■ Written problem
Write the data out again, exactly as given.
────────────────────
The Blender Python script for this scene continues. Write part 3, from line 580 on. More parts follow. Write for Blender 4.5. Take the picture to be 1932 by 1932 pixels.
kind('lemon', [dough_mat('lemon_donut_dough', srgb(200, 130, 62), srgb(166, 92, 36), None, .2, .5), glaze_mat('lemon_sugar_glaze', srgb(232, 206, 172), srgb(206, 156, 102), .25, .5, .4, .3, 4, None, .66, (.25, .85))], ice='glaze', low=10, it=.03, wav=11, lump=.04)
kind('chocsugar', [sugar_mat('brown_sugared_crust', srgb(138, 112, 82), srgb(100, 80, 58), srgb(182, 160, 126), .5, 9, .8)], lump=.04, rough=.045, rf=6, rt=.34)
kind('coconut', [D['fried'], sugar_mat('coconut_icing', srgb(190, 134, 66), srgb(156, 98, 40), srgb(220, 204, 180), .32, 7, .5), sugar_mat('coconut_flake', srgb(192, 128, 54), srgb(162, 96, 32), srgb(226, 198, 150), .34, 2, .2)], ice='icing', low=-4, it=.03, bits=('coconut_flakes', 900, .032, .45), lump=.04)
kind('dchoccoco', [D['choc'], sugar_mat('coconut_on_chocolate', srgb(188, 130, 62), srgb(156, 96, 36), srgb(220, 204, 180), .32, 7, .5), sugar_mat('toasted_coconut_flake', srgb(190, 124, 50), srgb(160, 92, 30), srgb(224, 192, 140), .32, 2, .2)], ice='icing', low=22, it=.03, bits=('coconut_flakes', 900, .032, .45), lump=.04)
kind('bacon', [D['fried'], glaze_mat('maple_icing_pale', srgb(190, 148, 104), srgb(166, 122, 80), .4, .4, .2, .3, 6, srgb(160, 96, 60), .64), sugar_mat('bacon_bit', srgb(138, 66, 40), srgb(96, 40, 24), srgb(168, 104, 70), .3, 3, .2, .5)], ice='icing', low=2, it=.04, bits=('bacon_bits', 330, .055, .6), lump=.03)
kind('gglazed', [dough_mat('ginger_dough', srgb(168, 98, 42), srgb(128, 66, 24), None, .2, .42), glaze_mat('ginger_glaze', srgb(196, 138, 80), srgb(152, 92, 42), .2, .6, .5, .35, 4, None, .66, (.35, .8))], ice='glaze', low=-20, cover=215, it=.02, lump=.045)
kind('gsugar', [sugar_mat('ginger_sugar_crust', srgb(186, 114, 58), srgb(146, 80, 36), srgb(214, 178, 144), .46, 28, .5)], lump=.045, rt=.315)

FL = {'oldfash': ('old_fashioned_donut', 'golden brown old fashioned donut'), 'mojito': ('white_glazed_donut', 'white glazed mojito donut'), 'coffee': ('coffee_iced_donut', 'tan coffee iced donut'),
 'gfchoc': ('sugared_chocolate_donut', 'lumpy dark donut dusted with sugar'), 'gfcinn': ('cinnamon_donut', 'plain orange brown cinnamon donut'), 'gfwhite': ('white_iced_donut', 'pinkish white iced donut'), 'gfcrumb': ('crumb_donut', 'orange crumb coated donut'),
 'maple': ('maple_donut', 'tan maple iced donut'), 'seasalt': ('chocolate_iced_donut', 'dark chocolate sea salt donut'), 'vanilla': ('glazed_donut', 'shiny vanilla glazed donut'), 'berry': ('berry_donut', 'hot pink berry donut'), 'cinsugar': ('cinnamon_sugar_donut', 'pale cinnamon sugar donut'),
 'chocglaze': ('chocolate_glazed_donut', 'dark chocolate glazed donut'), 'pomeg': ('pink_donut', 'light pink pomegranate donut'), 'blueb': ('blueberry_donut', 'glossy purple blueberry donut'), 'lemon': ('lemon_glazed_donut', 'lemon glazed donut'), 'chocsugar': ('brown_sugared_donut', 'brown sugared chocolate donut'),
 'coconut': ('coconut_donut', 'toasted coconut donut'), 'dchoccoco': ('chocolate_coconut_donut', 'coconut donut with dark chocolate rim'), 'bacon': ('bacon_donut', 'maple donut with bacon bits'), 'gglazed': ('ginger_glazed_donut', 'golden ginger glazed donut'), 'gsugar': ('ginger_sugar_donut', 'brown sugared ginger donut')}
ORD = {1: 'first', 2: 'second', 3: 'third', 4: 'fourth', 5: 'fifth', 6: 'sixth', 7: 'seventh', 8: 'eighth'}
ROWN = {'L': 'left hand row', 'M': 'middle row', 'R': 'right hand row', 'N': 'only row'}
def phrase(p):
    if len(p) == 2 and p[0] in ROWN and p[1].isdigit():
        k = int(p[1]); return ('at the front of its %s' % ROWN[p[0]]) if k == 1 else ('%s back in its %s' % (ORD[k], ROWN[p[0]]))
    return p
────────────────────
■ Output of the task
The Blender Python script for this scene continues. Write part 3, from line 580 on. More parts follow. Write for Blender 4.5. Take the picture to be 1932 by 1932 pixels.
kind('lemon', [dough_mat('lemon_donut_dough', srgb(200, 130, 62), srgb(166, 92, 36), None, .2, .5), glaze_mat('lemon_sugar_glaze', srgb(232, 206, 172), srgb(206, 156, 102), .25, .5, .4, .3, 4, None, .66, (.25, .85))], ice='glaze', low=10, it=.03, wav=11, lump=.04)
kind('chocsugar', [sugar_mat('brown_sugared_crust', srgb(138, 112, 82), srgb(100, 80, 58), srgb(182, 160, 126), .5, 9, .8)], lump=.04, rough=.045, rf=6, rt=.34)
kind('coconut', [D['fried'], sugar_mat('coconut_icing', srgb(190, 134, 66), srgb(156, 98, 40), srgb(220, 204, 180), .32, 7, .5), sugar_mat('coconut_flake', srgb(192, 128, 54), srgb(162, 96, 32), srgb(226, 198, 150), .34, 2, .2)], ice='icing', low=-4, it=.03, bits=('coconut_flakes', 900, .032, .45), lump=.04)
kind('dchoccoco', [D['choc'], sugar_mat('coconut_on_chocolate', srgb(188, 130, 62), srgb(156, 96, 36), srgb(220, 204, 180), .32, 7, .5), sugar_mat('toasted_coconut_flake', srgb(190, 124, 50), srgb(160, 92, 30), srgb(224, 192, 140), .32, 2, .2)], ice='icing', low=22, it=.03, bits=('coconut_flakes', 900, .032, .45), lump=.04)
kind('bacon', [D['fried'], glaze_mat('maple_icing_pale', srgb(190, 148, 104), srgb(166, 122, 80), .4, .4, .2, .3, 6, srgb(160, 96, 60), .64), sugar_mat('bacon_bit', srgb(138, 66, 40), srgb(96, 40, 24), srgb(168, 104, 70), .3, 3, .2, .5)], ice='icing', low=2, it=.04, bits=('bacon_bits', 330, .055, .6), lump=.03)
kind('gglazed', [dough_mat('ginger_dough', srgb(168, 98, 42), srgb(128, 66, 24), None, .2, .42), glaze_mat('ginger_glaze', srgb(196, 138, 80), srgb(152, 92, 42), .2, .6, .5, .35, 4, None, .66, (.35, .8))], ice='glaze', low=-20, cover=215, it=.02, lump=.045)
kind('gsugar', [sugar_mat('ginger_sugar_crust', srgb(186, 114, 58), srgb(146, 80, 36), srgb(214, 178, 144), .46, 28, .5)], lump=.045, rt=.315)

FL = {'oldfash': ('old_fashioned_donut', 'golden brown old fashioned donut'), 'mojito': ('white_glazed_donut', 'white glazed mojito donut'), 'coffee': ('coffee_iced_donut', 'tan coffee iced donut'),
 'gfchoc': ('sugared_chocolate_donut', 'lumpy dark donut dusted with sugar'), 'gfcinn': ('cinnamon_donut', 'plain orange brown cinnamon donut'), 'gfwhite': ('white_iced_donut', 'pinkish white iced donut'), 'gfcrumb': ('crumb_donut', 'orange crumb coated donut'),
 'maple': ('maple_donut', 'tan maple iced donut'), 'seasalt': ('chocolate_iced_donut', 'dark chocolate sea salt donut'), 'vanilla': ('glazed_donut', 'shiny vanilla glazed donut'), 'berry': ('berry_donut', 'hot pink berry donut'), 'cinsugar': ('cinnamon_sugar_donut', 'pale cinnamon sugar donut'),
 'chocglaze': ('chocolate_glazed_donut', 'dark chocolate glazed donut'), 'pomeg': ('pink_donut', 'light pink pomegranate donut'), 'blueb': ('blueberry_donut', 'glossy purple blueberry donut'), 'lemon': ('lemon_glazed_donut', 'lemon glazed donut'), 'chocsugar': ('brown_sugared_donut', 'brown sugared chocolate donut'),
 'coconut': ('coconut_donut', 'toasted coconut donut'), 'dchoccoco': ('chocolate_coconut_donut', 'coconut donut with dark chocolate rim'), 'bacon': ('bacon_donut', 'maple donut with bacon bits'), 'gglazed': ('ginger_glazed_donut', 'golden ginger glazed donut'), 'gsugar': ('ginger_sugar_donut', 'brown sugared ginger donut')}
ORD = {1: 'first', 2: 'second', 3: 'third', 4: 'fourth', 5: 'fifth', 6: 'sixth', 7: 'seventh', 8: 'eighth'}
ROWN = {'L': 'left hand row', 'M': 'middle row', 'R': 'right hand row', 'N': 'only row'}
def phrase(p):
    if len(p) == 2 and p[0] in ROWN and p[1].isdigit():
        k = int(p[1]); return ('at the front of its %s' % ROWN[p[0]]) if k == 1 else ('%s back in its %s' % (ORD[k], ROWN[p[0]]))
    return p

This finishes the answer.